The marketing rule regulates how investment advisers can advertise their services to clients and prospects. The SEC amended the rule in December 2020 with changes that went into effect in 2022.
The SEC alert detailed observations about how investment advisers are complying with two specific provisions of the marketing rule: the use of testimonials and endorsements in advertising, and the inclusion of third-party ratings.
According to the SEC alert, many advisers failed to make proper disclosures when using client testimonials or endorsements, especially regarding promoter compensation and conflicts of interest. Disclosures were often hidden in hyperlinks or small print, making them hard to find, according to the agency. Advisers also omitted key details about compensation arrangements with promoters such as social media influencers or lead generation firms.

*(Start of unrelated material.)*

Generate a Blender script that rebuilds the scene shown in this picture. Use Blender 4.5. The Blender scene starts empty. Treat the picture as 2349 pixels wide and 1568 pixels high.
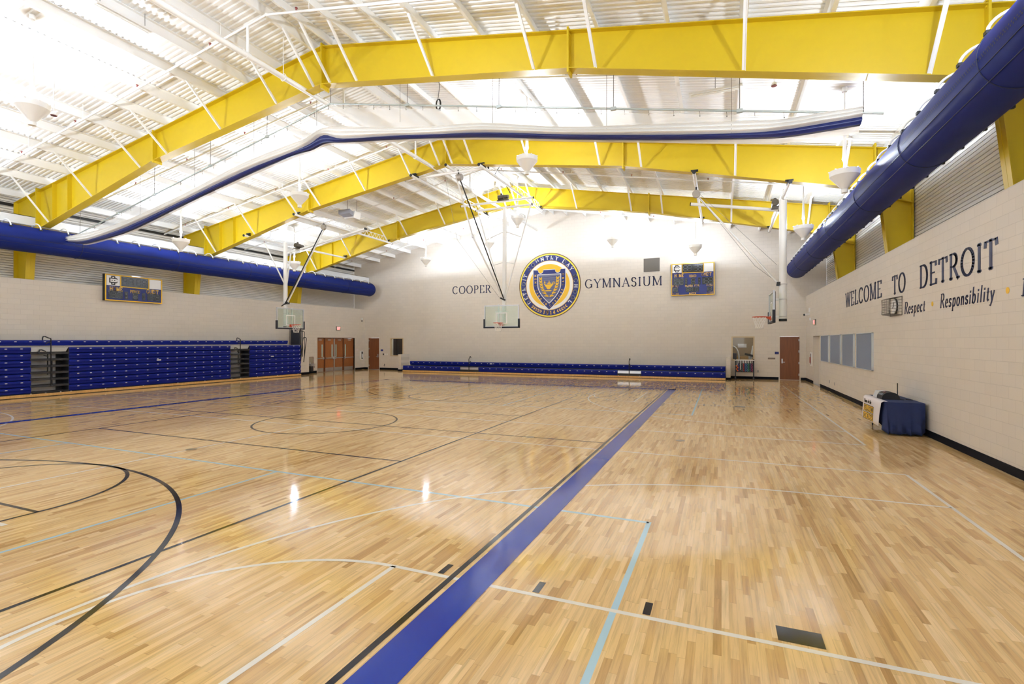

The SEC’s review also revealed that some advisers had not updated or implemented compliance policies and procedures to address the marketing rule’s requirements. Others lacked written agreements with paid promoters or failed to document the scope and terms of these arrangements. In some cases, advisers incorrectly classified compensation as “de minimis” (less than $1,000), even when payments exceeded that threshold over a 12-month period.
Regarding third-party ratings, the SEC observed that some advisers did not conduct adequate due diligence to ensure that the ratings were based on fair and unbiased methodologies. Additionally, disclosures related to third-party ratings were often missing or not sufficiently prominent, and some advisers failed to indicate when compensation was provided in connection with obtaining or using these ratings.
The SEC stated that the observations shared in the risk alert are intended to help investment advisers evaluate and strengthen their own practices, particularly in areas of training, supervision and compliance.